That holiday on Orkney seems light years ago now, but the Kayaker is home and has been editing the 900 pictures down into something manageable for us, and adding some music ( an exquisite album called Cora by Orkney band Skalder) so that we have a nice DVD to watch in the depths of winter. You know those days when you sometimes need some lovely holiday memories to fall back on, and looking at the pictures again reminded me that I still have more to share on an Orcadian theme here. This is the final week of my summer sabbatical from my online day job, back into the swing of things again next week, so I will squeeze those posts in before then and hope you won't mind if I soak up a bit more of that feel-good holiday factor to see me through.
A bit like Bank Holiday Monday here in the UK, it was a very wet old morning in Stromness back in early June...
and so we were mightily relieved to find a warm welcome in the Pier Arts Centre, where very sensibly they have a place for you to hang up your coats.
It is at this point that the Tinker suggests he might find a nicer one to put on when he leaves... he didn't.
But what a complete surprise this art Collection was. An unassuming street-frontage leads onto an amazing sequence of exhibition spaces that yielded unexpected riches; the building originally used as the offices and stores of The Hudson's Bay Company and now sympathetically and very cleverly converted in 2007 with the help of lottery funding. The back of the building is to the extreme left of this picture, as seen from the ferry..
"The Pier Arts Centre in Orkney was established in 1979 to provide a home for an important collection of British fine art donated to ‘be held in trust for Orkney’ by the author, peace activist and philanthropist Margaret Gardiner (1904 – 2005)."
And goodness me, did Margaret Gardiner have an eye for arrt.

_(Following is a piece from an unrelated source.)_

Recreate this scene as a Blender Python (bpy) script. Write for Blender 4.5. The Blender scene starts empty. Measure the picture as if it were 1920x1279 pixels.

But firstly an exhibition of printmaking (all now fuelling my tiny steps into lino-cutting) which included a wonderful collaboration between George Mackay Brown and local artists and printmakers to produce The Scottish Bestiary. This along with a series of tiny wood carvings by Sister Margaret Tournour sent to George Mackay Brown as part of a correspondence between the two through the 1990s offered delicate and intricate pieces to view, and the magnifying glass supplied with each display allowed the chance to see just how detailed these were.
Also represented, the name of the moment, Anish Kapoor (who can forget the Olympic Orbit tower) and his 2007 portfolio 12 etchings.
But the best was yet to come.
We probably like to think that with Tate Modern down here in St Ives we are sitting pretty with the best collection of Hepworth, Nicolson and Wallis in the country, but now I have seen what is hiding in Stromness I'm not so sure.
Margaret Gardiner was a friend of Barbara Hepworth and Ben Nicolson and with an astute eye on Modernism gathered together a seminal collection of work from the St Ives artists which she then gave to the people of Orkney.
It was hard to believe what we were looking at, let alone think about its value.
Hepworth sculptures that we could see and touch... and surely these were made to touch, and wind your hands around and follow the smooth curves, and let your eye be deceived by the seemingly impossible shapes, and then notice how the eye is led around and through the holes...
Countless paintings by Ben Nicolson...
and Alfred Wallis...
and many more.
A real jewel in the Orkney crown and after several days of seeing Neolithic and standing stones this all provided a wonderful and modern contrast, as if to prove that Orkney is most certainly capable of delivering surprises at every turn.